Wedge-like WO3 architectures for efficient electrochromism and photoelectrocatalytic activity towards water pollutants

Abstract

The present work demonstrates the electrochromic and photoelectrochemical activity of wedge-like WO3 architecture synthesized by a low cost and facile hydrothermal technique. The optimization has been carried out through variation in hydrothermal duration. Structural and morphological characterization depicted the formation of pure phase hexagonal WO3 architectures at 180°C in 24h. The current density of dip coated WO3 onto ITO was observed to be 1mA/cm2. The fabricated electrode exhibited high coloration efficiency, fast switching characteristics (5.0s for coloration and 3.4s for bleaching) and high optical modulation. The synergistic investigation of photocatalysis and electrocatalysis on the WO3 system has been studied with respect to variation in the applied potential.
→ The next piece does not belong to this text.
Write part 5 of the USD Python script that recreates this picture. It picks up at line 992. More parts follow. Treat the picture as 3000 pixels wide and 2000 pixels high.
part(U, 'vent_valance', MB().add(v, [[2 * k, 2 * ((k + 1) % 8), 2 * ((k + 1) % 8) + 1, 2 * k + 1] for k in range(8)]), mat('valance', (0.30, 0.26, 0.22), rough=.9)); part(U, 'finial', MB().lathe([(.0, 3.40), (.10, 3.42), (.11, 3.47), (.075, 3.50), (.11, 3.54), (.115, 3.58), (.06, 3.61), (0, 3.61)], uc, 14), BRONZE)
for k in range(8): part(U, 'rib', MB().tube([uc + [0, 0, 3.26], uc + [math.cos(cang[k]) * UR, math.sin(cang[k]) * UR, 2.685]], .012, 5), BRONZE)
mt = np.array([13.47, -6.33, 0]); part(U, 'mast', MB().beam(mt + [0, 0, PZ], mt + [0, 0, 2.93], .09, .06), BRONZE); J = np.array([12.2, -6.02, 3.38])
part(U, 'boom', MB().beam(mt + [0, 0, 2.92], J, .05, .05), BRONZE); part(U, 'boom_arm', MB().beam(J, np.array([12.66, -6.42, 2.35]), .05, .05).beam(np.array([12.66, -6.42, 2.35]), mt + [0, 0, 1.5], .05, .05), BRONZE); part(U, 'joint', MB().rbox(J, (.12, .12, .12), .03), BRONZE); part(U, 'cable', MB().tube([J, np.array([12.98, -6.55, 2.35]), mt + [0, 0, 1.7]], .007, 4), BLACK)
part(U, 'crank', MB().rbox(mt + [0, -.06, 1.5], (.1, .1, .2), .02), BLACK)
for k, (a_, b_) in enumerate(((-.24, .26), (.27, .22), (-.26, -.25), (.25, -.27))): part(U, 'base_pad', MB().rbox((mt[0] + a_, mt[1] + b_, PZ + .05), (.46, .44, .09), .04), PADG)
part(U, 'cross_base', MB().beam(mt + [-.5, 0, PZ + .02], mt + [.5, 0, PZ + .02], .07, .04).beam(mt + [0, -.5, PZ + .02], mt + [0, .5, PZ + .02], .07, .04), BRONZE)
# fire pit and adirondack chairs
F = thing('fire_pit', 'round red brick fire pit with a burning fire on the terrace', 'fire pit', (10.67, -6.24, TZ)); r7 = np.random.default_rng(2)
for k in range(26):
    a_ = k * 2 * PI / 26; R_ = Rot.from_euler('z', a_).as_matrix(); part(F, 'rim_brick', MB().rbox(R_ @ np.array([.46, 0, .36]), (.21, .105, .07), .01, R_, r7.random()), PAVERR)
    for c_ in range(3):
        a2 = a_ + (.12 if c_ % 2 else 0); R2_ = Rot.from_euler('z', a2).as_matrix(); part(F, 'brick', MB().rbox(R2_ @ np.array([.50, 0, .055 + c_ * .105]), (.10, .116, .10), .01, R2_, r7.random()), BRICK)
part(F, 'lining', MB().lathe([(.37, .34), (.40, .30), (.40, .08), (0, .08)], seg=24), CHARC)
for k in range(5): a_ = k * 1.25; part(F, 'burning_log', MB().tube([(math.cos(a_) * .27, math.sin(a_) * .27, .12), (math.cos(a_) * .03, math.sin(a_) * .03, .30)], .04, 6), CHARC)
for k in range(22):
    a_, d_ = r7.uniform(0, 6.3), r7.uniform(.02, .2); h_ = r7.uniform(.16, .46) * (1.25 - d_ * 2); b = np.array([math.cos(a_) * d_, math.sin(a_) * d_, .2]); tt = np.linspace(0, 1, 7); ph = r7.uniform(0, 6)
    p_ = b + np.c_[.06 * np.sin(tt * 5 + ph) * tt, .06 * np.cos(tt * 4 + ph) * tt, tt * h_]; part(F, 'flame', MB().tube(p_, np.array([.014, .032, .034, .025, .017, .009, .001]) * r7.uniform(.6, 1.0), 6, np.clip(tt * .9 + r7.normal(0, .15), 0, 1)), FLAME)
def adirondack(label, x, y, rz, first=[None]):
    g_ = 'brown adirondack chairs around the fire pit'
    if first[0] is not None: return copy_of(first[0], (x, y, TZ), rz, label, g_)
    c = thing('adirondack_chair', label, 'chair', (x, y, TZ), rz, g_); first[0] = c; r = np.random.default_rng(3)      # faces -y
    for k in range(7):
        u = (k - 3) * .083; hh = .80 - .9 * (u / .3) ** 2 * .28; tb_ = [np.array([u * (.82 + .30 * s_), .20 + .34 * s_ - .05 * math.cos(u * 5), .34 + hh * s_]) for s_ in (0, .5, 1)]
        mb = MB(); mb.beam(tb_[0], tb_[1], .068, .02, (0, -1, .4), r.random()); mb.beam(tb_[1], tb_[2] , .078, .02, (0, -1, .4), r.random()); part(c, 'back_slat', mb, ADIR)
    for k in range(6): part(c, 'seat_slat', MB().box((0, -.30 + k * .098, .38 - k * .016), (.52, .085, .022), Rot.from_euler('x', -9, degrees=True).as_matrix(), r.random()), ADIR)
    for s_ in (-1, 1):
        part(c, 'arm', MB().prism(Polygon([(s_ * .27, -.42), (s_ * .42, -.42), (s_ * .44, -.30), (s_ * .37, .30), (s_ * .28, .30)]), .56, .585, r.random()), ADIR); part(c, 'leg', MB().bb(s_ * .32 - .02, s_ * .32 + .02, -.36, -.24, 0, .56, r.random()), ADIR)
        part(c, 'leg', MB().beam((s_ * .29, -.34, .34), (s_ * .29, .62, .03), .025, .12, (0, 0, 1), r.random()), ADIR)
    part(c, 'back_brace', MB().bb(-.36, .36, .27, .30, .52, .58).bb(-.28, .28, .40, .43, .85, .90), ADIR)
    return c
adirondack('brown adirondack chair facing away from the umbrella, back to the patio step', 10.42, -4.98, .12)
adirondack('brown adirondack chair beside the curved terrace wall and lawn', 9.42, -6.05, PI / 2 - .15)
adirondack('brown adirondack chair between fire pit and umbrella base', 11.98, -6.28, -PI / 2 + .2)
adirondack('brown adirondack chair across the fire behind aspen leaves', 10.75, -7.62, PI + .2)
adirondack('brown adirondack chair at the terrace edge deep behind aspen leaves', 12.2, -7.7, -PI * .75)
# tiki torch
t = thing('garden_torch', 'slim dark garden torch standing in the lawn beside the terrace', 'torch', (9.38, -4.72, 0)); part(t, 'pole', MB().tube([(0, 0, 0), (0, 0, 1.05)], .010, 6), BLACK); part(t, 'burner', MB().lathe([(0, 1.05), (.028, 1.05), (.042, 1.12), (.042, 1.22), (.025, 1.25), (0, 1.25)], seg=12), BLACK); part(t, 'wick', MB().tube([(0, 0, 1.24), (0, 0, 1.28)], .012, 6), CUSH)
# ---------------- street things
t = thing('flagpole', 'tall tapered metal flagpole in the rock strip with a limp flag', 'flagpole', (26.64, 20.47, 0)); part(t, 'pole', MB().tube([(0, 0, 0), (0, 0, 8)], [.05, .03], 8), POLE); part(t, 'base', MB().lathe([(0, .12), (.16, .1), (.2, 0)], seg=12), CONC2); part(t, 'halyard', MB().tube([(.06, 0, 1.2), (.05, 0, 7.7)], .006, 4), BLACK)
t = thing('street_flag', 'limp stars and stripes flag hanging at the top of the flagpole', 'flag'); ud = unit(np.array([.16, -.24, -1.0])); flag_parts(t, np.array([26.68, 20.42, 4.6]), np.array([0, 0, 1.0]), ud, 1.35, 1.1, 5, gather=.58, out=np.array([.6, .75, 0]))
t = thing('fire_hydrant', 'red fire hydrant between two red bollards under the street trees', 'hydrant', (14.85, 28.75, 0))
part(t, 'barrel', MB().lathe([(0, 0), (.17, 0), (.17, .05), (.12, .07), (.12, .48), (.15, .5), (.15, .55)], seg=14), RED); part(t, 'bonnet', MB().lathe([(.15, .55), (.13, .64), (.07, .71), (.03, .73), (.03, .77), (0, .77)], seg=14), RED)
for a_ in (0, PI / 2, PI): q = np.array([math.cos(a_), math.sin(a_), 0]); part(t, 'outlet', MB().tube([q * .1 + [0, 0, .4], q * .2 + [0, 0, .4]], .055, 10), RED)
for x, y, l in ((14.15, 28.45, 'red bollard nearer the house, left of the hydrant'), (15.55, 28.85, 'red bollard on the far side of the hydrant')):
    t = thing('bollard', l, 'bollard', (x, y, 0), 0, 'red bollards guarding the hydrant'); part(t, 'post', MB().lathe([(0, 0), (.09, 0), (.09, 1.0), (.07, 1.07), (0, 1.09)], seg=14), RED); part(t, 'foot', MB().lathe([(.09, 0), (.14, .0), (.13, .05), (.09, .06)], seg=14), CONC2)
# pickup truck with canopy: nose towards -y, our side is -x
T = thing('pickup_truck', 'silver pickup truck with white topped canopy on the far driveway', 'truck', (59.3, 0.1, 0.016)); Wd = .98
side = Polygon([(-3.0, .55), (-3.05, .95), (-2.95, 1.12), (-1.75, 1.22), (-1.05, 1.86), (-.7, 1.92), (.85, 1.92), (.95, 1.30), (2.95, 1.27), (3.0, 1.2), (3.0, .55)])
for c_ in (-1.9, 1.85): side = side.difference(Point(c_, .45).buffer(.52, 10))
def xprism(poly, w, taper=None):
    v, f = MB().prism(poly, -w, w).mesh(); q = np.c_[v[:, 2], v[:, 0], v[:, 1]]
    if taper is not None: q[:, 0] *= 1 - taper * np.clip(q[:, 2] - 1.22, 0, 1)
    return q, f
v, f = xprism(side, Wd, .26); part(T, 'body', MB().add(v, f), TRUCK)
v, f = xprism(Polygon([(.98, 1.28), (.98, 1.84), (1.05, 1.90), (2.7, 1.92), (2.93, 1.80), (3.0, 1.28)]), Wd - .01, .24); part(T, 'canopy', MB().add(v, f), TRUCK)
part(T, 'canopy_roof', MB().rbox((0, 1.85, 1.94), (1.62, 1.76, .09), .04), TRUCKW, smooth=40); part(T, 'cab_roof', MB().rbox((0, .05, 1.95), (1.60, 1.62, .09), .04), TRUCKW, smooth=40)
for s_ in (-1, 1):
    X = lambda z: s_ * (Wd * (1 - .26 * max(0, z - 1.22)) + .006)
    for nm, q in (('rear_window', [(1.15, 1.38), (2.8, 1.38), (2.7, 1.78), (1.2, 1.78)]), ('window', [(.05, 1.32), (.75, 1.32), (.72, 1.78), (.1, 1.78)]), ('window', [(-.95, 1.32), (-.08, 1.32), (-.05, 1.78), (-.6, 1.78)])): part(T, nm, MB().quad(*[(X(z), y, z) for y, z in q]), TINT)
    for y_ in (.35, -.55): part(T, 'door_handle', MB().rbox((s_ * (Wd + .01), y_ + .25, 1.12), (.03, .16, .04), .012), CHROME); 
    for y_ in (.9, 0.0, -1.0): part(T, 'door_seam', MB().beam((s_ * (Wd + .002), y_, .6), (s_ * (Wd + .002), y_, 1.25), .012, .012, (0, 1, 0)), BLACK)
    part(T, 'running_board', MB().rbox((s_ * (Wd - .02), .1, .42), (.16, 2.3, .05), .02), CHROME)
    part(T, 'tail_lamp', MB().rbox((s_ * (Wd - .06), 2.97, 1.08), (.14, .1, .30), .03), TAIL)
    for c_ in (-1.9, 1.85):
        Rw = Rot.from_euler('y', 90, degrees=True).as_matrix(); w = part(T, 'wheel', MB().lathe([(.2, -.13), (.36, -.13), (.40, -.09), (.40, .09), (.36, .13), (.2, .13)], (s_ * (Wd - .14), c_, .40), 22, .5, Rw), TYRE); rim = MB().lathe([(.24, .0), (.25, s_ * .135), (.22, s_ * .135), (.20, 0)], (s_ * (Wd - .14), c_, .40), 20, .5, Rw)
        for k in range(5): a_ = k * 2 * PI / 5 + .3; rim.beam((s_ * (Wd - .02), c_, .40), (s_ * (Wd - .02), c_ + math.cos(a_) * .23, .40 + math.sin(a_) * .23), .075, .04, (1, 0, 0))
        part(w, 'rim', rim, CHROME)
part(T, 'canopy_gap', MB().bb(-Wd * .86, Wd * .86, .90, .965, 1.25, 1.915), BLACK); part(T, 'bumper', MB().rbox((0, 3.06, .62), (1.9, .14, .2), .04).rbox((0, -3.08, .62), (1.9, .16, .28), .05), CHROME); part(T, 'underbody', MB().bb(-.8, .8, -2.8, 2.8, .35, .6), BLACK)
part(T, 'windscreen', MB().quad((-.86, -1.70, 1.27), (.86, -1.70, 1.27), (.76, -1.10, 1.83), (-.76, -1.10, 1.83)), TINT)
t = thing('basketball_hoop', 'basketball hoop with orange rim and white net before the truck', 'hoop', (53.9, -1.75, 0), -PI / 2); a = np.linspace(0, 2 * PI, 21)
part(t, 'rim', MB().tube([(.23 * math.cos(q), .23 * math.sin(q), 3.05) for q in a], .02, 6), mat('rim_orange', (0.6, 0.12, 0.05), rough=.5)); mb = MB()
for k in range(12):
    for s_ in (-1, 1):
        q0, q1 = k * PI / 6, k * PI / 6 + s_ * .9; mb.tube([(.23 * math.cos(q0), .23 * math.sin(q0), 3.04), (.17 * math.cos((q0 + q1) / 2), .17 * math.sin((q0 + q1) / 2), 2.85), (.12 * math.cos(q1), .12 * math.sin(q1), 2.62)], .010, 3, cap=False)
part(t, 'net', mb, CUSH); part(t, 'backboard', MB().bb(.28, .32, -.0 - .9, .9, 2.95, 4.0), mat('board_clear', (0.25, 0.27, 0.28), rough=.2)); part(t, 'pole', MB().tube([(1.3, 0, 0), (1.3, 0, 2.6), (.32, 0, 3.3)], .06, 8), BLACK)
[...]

The potential applied has dramatic effect on the photoelectrochemical activity and was found superior to the photocatalytic activity. Higher activity has been observed at potential 1.25V and a trend of increase in the photoelectrochemical activity with increasing potential is followed up to this voltage. A probable photoelectrochemical mechanism has been proposed. The above findings depict that WO3 wedge architecture may serve as a promising material towards application of electrochromic devices and degradation of organic pollutants.